Proust uses so many artists in his grand work that there was recently published a book, Paintings in Proust by Eric Karpeles, providing the images Proust directly mentions, or offering possibilities for the ones to which Proust only alludes. Swann loves Odette through Botticelli. The pregnant kitchen maid is Giotto's Charity. Bloch is seen as Mahummet II. Charlus likens his young friend Morel as a Bronzino. The list continues so that all characters are eventually attributed a pictorial relation. Even his perfect mother.

There are even wonderful academic articles on Proust's mention of art...and that is astounding and a joy because scholarly journals are not known for their prose style.

Proust translated Ruskin into French (with the help of his mother) and wrote articles in the Gazette des Beaux Arts on artists and shows, in Paris or abroad. He wrote poems as a young man based on paintings. He was always passionate about art, going to see his favorite Vermeer when it was being shown in Paris despite his current illness. He transformed his museum visit into the scene in In Search of Lost Time where Bergotte (the novel's author character) must see Vermeer’s View of Delft because of a critic’s having written about a little patch of yellow. The color is indeed perfect and Bergotte dies in the gallery, wishing he had written with a few more layers of color, like this little patch of yellow. Proust would die shortly thereafter, having already been ill and having gotten worse from the trip to see the painting.
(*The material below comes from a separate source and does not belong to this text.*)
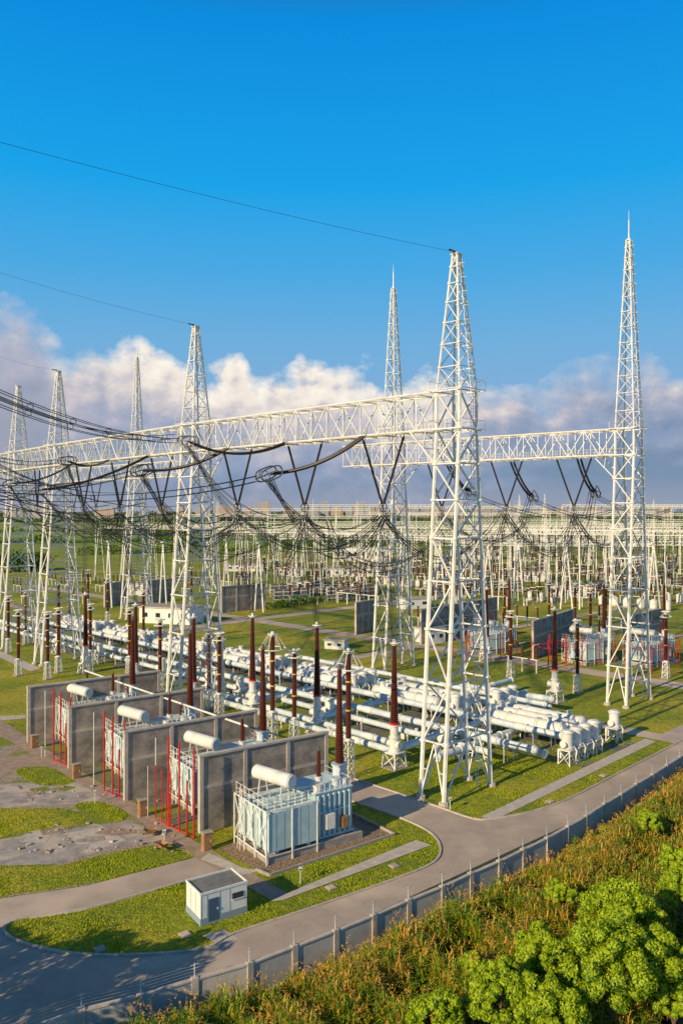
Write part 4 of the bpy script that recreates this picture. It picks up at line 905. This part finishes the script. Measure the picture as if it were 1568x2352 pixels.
dens=M('ADD',rel,M('MULTIPLY',p0,.055))
lf=mrange(az,-.24,-.40); rt=mrange(az,.08,.22)
soften=M('ADD',.022,M('MULTIPLY',M('ADD',lf,rt),.024))
dm=M('MULTIPLY',M('ADD',dens,.007),M('DIVIDE',1.,soften)); dmn=nd(nt,'ShaderNodeClamp'); L.new(dm,dmn.inputs[0]); dm=dmn.outputs[0]
relief=M('MULTIPLY',M('SUBTRACT',p0,p1),.7)
shade=M('ADD',M('MULTIPLY',dens,-6.2),M('ADD',relief,M('SUBTRACT',1.0,M('ADD',M('MULTIPLY',lf,.32),M('MULTIPLY',rt,.30)))))
ccol=ramp(shade,[(0,(.20,.29,.43)),(.22,(.27,.34,.49)),(.45,(.40,.43,.55)),(.63,(.62,.58,.61)),(.8,(.86,.78,.71)),(1,(1.,.93,.82))])
ccol=mix(M('MULTIPLY',lf,.35),ccol,(.60,.51,.52))
soft=noise(cb.outputs[0],7,5,.55).outputs[0]
gap=M('MULTIPLY',mrange(soft,.5,.66),M('ADD',.22,M('MULTIPLY',rt,.35)))
gap=M('MULTIPLY',gap,mrange(elv,.015,.06))
op=M('MULTIPLY',dm,M('SUBTRACT',1.0,gap))
fin=mix(op,skyc,ccol)
fin=mix(mrange(elv,.04,0.,0.,.55),fin,(.42,.41,.48))
fin=mix(1.0,fin,(10.,10.,10.),'MULTIPLY')
L.new(fin,bg.inputs[0])
sun=bpy.data.lights.new('sun','SUN'); sun.energy=5; sun.color=(1,.80,.49); sun.angle=math.radians(.5); so=bpy.data.objects.new('sun',sun); so.rotation_euler=S.to_track_quat('Z','Y').to_euler(); col.objects.link(so)
cam=bpy.data.cameras.new('camera'); co=bpy.data.objects.new('camera',cam); col.objects.link(co); co.location=(0,0,HC); co.rotation_euler=(math.pi/2,0,0)
cam.sensor_fit='VERTICAL'; cam.sensor_height=36; cam.lens=F/2352*36; cam.shift_y=-(1176-HY)/2352; cam.clip_end=20000; cam.clip_start=.5
sc.camera=co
Proust is largely depicted as a homosexual with an Oedipal complex, compulsively writing alone at night, after years of being a social climber. But there is a Proust who can not appear in any photographs because he is only visible in his writing on the arts. There he is glorious, strong and secure in his own passion. For this reason, among others, I prefer to avoid psychological readings of his work, dismayed at how easy it is to debase the heights he climbs with language.